** start **

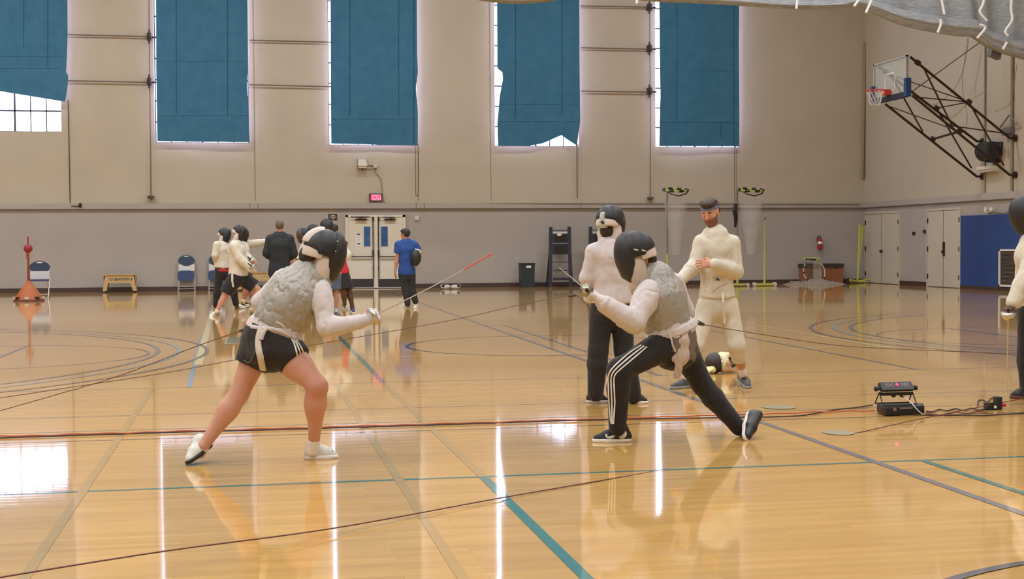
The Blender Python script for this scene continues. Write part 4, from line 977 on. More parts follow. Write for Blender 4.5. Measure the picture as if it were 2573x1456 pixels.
def head(s, c, fw, up, sc=1.0):
    """skull, jaw, nose, ears, lips; c centre, fw direction of the face"""
    fw = nrm(fw); up = nrm(np.array(up) - fw * np.dot(up, fw)); l = np.cross(up, fw); c = np.array(c, float)
    P = lambda f, u, s_=0: c + (fw * f + up * u + l * s_) * sc
    s.ell(P(-.012, .028), fw, up, (.094 * sc, .088 * sc, .074 * sc), .02); s.ell(P(.018, -.03), fw, up, (.064 * sc, .08 * sc, .058 * sc), .025)
    s.cone(P(.055, -.088), P(.062, -.09), .02 * sc, .018 * sc, .02); s.cone(P(.02, -.07, -.045), P(.055, -.088), .018 * sc, .018 * sc, .02); s.cone(P(.02, -.07, .045), P(.055, -.088), .018 * sc, .018 * sc, .02)
    s.cone(P(.078, .012), P(.1, -.026), .009 * sc, .0125 * sc, .01); s.cone(P(.09, -.03, -.011), P(.09, -.03, .011), .0085 * sc, .0085 * sc, .006)
    for q in (-1, 1):
        s.cone(P(.075, .03, q * .012), P(.064, .03, q * .045), .0095 * sc, .008 * sc, .012)
        s.ell(P(.086, .006, q * .03), fw, up, (.014 * sc, .011 * sc, .017 * sc), .008, sub=True)
        s.ell(P(.0, -.005, q * .075), fw, up, (.017 * sc, .031 * sc, .009 * sc), .006); s.cone(P(.05, -.02, q * .045), P(.055, -.03, q * .035), .018 * sc, .016 * sc, .02)
    for q in (-1, 1): s.cone(P(.084, .011, q * .018), P(.076, .01, q * .043), .0075 * sc, .006 * sc, .005); s.cone(P(.08, -.01, q * .02), P(.073, -.01, q * .04), .006 * sc, .006 * sc, .006)
    s.cone(P(.082, -.054, -.018), P(.082, -.054, .018), .007 * sc, .007 * sc, .006); s.cone(P(.08, -.064, -.014), P(.08, -.064, .014), .0075 * sc, .0075 * sc, .006)
    return P
def torso(s, st, lat, inf=0., k=.04):
    """st: list of (point, half width, half depth) from hips to shoulders; lat: list or one lateral direction"""
    for i in range(len(st) - 1):
        (a, wa, da), (b, wb, db) = st[i], st[i + 1]; L = lat[i] if isinstance(lat, list) else lat; ax = nrm(np.array(b) - np.array(a)); L = nrm(np.array(L) - ax * np.dot(L, ax)); fr = np.cross(L, ax)
        r0, r1 = min(wa, da) + inf, min(wb, db) + inf; e0, e1 = max(wa - da, 0), max(wb - db, 0)
        for q in (-1, -.33, .33, 1): s.cone(np.array(a) + L * q * e0, np.array(b) + L * q * e1, r0, r1, k)
def shoe(parent, an, heel, toe, up=(0, 0, 1), m1=None, m2=None, w=.042, vox=.007, name='shoe', laces=None, high=.0):
    up = nrm(up); heel = np.array(heel, float); toe = np.array(toe, float); f = nrm(toe - heel); L = np.linalg.norm(toe - heel); up = nrm(up - f * np.dot(up, f)); mid = heel + f * L * .6
    s = Sdf(vox); cl = [(heel + up * .016, -up)]
    s.cone(heel + f * .035 + up * .035, mid + up * .032, .036, w * .98, .02, clip=cl); s.cone(mid + up * .032, toe - f * .035 + up * .022, w * .98, .03, .02, clip=cl)
    s.cone(heel + f * .04 + up * .04, lerp(heel + f * .05 + up * .085, np.array(an, float), .3), .038, .042 + high, .02); s.cone(heel + f * .06 + up * .075, mid + up * .04, .034, .032, .02)
    o = solid(s, name, m1, parent, it=1)
    s = Sdf(vox * .8); cl = [(heel, -up), (heel + up * .024, up)]
    s.cone(heel + f * .04 + up * .012, mid + up * .012, .043, w + .007, .01, clip=cl); s.cone(mid + up * .012, toe - f * .036 + up * .012, w + .007, .037, .01, clip=cl)
    solid(s, 'sole', m2, o, it=1)
    if laces is not None:
        mb = MB(); lat = np.cross(up, f)
        for k in range(4):
            c = heel + f * (.1 + .024 * k) + up * (.082 - .01 * k); mb.tube([c - lat * .03 - up * .006, c + up * .003, c + lat * .03 + f * .01 - up * .006], .0024, 5)
        mb.build('laces', laces, o)
    return o
def fmask(parent, c, fw, up, vox=.006, back=BIB, meshm=None, padm=None, sc=1.0, tongue=False, studs=True, bibm=None):
    fw = nrm(fw); up = nrm(np.array(up) - fw * np.dot(up, fw)); l = np.cross(up, fw); c = np.array(c, float); meshm = meshm or MBL; padm = padm or MPD; bibm = bibm or BIB
    P = lambda f, u, s_=0: c + (fw * f + up * u + l * s_) * sc
    mk = bpy.data.objects.new('fencing_mask', None); COL.objects.link(mk); mk.parent = parent; mk.location = Vector(c - origin_of(parent))
    s = Sdf(vox); s.ell(P(.04, .0), fw, up, (.1 * sc, .162 * sc, .108 * sc), .01, clip=[(P(.022, 0), -fw * 1 + up * .12)])
    s.cone(P(.07, -.1), P(.05, -.135), .05 * sc, .035 * sc, .02, clip=[(P(.022, 0), -fw + up * .12)]); solid(s, 'mesh_front', meshm, mk)
    s = Sdf(vox); s.ell(P(-.008, .03), fw, up, (.124 * sc, .128 * sc, .113 * sc), .01, clip=[(P(0, .0), -up - fw * .25)]); s.ell(P(-.03, -.0), fw, up, (.1 * sc, .1 * sc, .112 * sc), .015, clip=[(P(0, -.0), -up * 1), (P(-.06, 0), -fw)]); solid(s, 'side_pad', padm, mk)
    s = Sdf(vox); s.ell(P(.0, -.075), fw, up, (.074 * sc, .15 * sc, .107 * sc), .01, clip=[(P(0, .0), up + fw * .1), (P(-.045, 0), -fw)]); s.cone(P(.01, -.15), P(.015, -.2), .075 * sc, .055 * sc, .03, n=fw, e=1.4); solid(s, 'bib', bibm, mk, wr=.003, wscale=14)
    s = Sdf(vox); s.ell(P(-.012, .0), fw, up, (.119 * sc, .15 * sc, .106 * sc), .005, clip=[(P(-.03, 0), fw), (P(0, .03), up), (P(0, -.028), -up)]); solid(s, 'back_strap', back, mk)
    if tongue:
        s = Sdf(vox); s.ell(P(-.02, .035), fw, up, (.13 * sc, .132 * sc, .07 * sc), .005, clip=[(P(-.05, .0), fw - up * .1), (P(0, .05), -up)]); solid(s, 'top_tongue', back, mk)
    if studs:
        m_ = MB()
        for f, u in ((.035, .1), (.04, .04), (.0, .065)):
            for q in (-1, 1): m_.ball(P(f, u, q * .104), .0042 * sc, 8)
        m_.build('studs', WHITE, mk)
    return mk, P
def foil(name, label, hilt, tip, guard_r=.055, deep=1.0, tipm=None, bell=True, gripm=None, back=.13, curve=.0, shine=None):
    hilt = np.array(hilt, float); tip = np.array(tip, float); d = nrm(tip - hilt); L = np.linalg.norm(tip - hilt); t = thing(name, hilt, label, 'fencing sword')
    sh = shine or mat('blade_steel', rgb(150, 140, 130), .35, .7)
    P = [hilt + d * L * u + np.array([0, 0, 1.]) * curve * math.sin(math.pi * u) for u in np.linspace(0, 1, 9)]; n1 = 7
    MB().tube(P[:n1 + 1] if tipm else P, [.0045 - .0002 * i for i in range(n1 + 1 if tipm else 9)], 6).build('blade', sh, t)
    if tipm: MB().tube(P[n1 - 1:], .0045, 6).tube([P[-1] - d * .03, P[-1]], .006, 6).build('blade_tip', tipm, t)
    R = guard_r; MB().lathe(hilt, [(.006, .0), (R * .5, -.004 * deep), (R * .85, -.014 * deep), (R, -.032 * deep), (R * .97, -.036 * deep), (R * .8, -.018 * deep), (.006, -.01 * deep)], 20, d).build('guard', mat('guard_metal', rgb(196, 194, 182), .25, .8), t, True)
    MB().tube([hilt - d * .01, hilt - d * back * .5, hilt - d * back], [.011, .014, .01], 8).build('grip', gripm or BLACK, t)
    return t
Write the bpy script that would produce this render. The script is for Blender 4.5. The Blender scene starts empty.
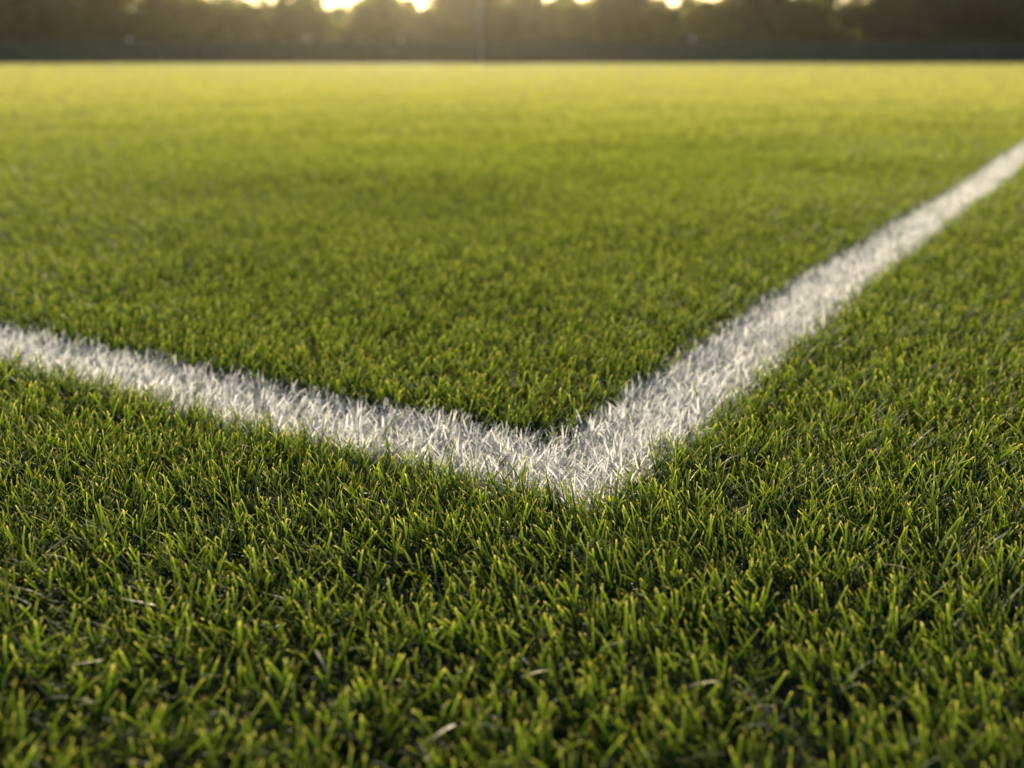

** end **

Pull out each line of the listing that holds the string "this".

The Blender Python script for this scene continues. Write part 4, from line 977 on. More parts follow. Write for Blender 4.5. Measure the picture as if it were 2573x1456 pixels.
Write the bpy script that would produce this render. The script is for Blender 4.5. The Blender scene starts empty.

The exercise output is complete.